According to the North Korean constitution, the SPA is nominally the highest authority in the country, the equivalent of the National Assembly in South Korea. However, in practical terms it is nothing but a rubber-stamp parliament for National Defense Commission decisions.

The SPA consists of 687 delegates, each elected as a representative of a city district, a county, or a local district. Even the Chongryon (General Association of North Korean Residents in Japan) elects delegates. An election district is made up of an area in which 30,000 people live, and the term of office for representatives is five years. Kim Jong Il himself was elected as the delegate of election district number 649 at the 11th term delegate election of Supreme People’s Assembly.

Daily NK’s source said that North Korea will hold the 12th term elections to the SPA and keep Kim Jong Il as the Chairman of the National Defense Commission after the election.

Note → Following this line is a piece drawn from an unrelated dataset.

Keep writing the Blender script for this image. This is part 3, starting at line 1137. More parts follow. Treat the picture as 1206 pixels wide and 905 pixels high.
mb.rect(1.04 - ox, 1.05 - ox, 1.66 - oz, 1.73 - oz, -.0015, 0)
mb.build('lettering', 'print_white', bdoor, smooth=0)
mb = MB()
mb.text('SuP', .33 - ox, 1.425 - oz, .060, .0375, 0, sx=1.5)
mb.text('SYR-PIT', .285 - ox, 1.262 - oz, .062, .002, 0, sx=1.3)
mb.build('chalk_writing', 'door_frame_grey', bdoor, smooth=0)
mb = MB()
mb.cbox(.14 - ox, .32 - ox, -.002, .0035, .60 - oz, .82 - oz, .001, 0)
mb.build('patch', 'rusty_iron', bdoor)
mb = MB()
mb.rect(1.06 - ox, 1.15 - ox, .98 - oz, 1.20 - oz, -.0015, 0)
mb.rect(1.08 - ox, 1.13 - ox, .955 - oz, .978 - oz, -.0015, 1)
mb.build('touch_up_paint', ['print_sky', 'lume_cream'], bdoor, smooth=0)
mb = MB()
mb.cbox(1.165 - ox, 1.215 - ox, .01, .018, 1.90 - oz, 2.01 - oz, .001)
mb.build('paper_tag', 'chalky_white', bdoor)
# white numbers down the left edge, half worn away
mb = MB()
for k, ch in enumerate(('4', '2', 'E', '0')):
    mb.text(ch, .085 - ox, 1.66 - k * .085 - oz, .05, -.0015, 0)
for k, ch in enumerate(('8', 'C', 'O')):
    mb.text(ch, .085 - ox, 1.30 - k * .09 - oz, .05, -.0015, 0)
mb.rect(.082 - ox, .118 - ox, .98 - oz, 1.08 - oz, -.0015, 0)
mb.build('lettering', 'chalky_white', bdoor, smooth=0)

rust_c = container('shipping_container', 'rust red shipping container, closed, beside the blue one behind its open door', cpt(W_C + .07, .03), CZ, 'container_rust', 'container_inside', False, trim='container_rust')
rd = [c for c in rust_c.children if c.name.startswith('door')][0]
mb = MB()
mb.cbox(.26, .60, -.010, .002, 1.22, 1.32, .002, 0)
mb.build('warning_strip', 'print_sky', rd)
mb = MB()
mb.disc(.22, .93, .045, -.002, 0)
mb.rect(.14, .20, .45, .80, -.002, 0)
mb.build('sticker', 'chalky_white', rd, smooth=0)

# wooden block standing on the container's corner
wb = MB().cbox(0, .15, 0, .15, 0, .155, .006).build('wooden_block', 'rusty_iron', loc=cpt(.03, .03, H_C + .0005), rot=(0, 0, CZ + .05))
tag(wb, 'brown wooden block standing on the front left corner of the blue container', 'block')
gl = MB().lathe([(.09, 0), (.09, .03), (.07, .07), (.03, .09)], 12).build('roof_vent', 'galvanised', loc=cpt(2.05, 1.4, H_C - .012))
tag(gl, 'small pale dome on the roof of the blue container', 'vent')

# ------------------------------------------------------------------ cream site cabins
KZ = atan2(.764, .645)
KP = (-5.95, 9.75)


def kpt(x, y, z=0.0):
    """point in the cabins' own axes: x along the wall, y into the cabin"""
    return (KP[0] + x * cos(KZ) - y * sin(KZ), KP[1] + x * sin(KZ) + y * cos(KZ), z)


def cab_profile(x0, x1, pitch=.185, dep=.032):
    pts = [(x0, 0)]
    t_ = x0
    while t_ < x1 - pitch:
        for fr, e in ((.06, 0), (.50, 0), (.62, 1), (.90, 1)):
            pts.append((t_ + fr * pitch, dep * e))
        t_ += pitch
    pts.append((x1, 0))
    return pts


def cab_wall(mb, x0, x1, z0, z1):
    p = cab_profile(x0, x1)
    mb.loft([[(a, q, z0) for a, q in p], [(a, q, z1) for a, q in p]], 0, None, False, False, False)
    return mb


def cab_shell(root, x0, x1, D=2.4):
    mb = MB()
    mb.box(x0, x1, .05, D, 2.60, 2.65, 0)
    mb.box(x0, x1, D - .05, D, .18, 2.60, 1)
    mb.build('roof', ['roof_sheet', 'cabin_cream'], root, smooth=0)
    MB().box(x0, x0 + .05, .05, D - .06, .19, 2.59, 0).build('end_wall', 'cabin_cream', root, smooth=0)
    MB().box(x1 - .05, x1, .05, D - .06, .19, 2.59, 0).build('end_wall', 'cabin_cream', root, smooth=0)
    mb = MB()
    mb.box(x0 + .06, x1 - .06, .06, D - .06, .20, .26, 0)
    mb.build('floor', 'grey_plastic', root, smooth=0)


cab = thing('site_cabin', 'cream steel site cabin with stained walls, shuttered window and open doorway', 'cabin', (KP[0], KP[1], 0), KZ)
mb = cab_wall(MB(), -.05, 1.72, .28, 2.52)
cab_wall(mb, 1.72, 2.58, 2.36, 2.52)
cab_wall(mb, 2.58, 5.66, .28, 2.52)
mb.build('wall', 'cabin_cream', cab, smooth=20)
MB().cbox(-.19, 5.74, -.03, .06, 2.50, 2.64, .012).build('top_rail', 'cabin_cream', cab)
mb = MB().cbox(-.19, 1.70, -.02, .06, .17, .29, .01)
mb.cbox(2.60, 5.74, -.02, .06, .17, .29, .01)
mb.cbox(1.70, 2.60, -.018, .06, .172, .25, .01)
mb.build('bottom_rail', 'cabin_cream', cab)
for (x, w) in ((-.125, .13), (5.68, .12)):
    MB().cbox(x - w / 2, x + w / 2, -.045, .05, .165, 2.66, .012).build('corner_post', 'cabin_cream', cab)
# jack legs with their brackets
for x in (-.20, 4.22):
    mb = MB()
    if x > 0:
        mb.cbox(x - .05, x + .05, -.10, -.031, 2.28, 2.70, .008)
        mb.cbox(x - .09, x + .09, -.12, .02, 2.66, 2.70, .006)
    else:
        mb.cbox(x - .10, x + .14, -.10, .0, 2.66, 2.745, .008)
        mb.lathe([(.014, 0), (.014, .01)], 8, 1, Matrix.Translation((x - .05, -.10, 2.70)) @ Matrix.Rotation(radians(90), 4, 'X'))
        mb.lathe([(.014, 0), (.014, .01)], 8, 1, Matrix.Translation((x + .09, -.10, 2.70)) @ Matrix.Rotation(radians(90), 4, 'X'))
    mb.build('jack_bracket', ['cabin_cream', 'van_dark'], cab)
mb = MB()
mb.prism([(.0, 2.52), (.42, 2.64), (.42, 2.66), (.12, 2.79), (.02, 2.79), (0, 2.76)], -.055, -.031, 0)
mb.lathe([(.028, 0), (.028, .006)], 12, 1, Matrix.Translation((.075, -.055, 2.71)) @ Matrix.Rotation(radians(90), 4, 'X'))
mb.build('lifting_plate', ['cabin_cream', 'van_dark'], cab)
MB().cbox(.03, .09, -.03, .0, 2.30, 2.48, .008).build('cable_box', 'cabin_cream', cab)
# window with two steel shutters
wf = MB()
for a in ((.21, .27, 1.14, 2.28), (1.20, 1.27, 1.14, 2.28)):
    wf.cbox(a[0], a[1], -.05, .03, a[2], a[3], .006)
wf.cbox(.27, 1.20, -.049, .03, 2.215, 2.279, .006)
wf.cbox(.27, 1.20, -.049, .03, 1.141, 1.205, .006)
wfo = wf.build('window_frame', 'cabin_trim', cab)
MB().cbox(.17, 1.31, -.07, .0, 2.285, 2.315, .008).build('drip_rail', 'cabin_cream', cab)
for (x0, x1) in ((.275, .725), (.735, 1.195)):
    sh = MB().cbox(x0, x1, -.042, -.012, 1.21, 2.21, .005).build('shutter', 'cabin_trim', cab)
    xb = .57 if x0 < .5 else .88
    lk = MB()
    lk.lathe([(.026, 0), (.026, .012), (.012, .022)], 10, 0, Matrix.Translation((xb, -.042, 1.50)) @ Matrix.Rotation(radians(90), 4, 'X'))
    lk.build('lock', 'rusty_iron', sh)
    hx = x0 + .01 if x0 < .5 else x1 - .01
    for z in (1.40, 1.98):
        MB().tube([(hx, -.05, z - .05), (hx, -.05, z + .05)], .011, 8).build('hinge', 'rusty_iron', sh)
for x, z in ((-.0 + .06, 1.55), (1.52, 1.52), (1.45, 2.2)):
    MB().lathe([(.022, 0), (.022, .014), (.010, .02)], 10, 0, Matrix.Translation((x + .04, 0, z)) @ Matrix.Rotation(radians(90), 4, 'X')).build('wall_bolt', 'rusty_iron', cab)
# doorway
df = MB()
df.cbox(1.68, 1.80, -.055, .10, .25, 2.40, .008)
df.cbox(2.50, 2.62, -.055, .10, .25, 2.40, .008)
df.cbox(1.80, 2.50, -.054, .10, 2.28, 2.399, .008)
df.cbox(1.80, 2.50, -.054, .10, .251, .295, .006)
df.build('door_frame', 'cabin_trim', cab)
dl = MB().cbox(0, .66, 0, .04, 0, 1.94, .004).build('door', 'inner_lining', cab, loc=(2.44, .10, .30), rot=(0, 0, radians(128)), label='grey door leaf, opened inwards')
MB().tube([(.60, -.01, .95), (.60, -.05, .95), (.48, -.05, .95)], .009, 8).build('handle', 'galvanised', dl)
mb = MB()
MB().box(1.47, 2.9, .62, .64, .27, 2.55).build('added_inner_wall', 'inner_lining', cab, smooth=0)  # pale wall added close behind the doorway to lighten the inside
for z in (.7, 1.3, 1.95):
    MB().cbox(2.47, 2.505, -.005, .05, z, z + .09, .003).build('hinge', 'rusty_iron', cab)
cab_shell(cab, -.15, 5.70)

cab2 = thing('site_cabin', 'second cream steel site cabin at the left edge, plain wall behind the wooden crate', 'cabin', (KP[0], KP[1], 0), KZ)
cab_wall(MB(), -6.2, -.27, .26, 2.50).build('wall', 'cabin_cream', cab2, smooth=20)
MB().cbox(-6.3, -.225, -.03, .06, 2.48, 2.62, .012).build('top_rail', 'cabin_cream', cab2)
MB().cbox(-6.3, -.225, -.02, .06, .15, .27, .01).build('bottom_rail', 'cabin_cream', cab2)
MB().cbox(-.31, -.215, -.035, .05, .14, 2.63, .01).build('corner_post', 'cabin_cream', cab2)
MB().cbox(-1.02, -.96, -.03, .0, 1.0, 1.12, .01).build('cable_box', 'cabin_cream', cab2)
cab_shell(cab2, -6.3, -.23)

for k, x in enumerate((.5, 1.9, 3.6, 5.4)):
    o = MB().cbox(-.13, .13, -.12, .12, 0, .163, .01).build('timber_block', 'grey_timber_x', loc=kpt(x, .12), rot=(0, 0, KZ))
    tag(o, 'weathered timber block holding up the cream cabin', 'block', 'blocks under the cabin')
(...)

In North Korea there is universal sufferage for all people over 17 years of age. Elections are managed by election committees organized by each provincial People’s Unit.

Candidates are selected through a cursory candidate recommendation meeting of the Party committee of each election district, under the auspices of the Workers’ Party. Therefore, the delegate election is no more than a vote of confidence for the recommended candidate and is characterized by “100 per cent favorable votes, with a 100 per cent voting rate.”

North Korea’s state media has not released an official report of the upcoming election at this time.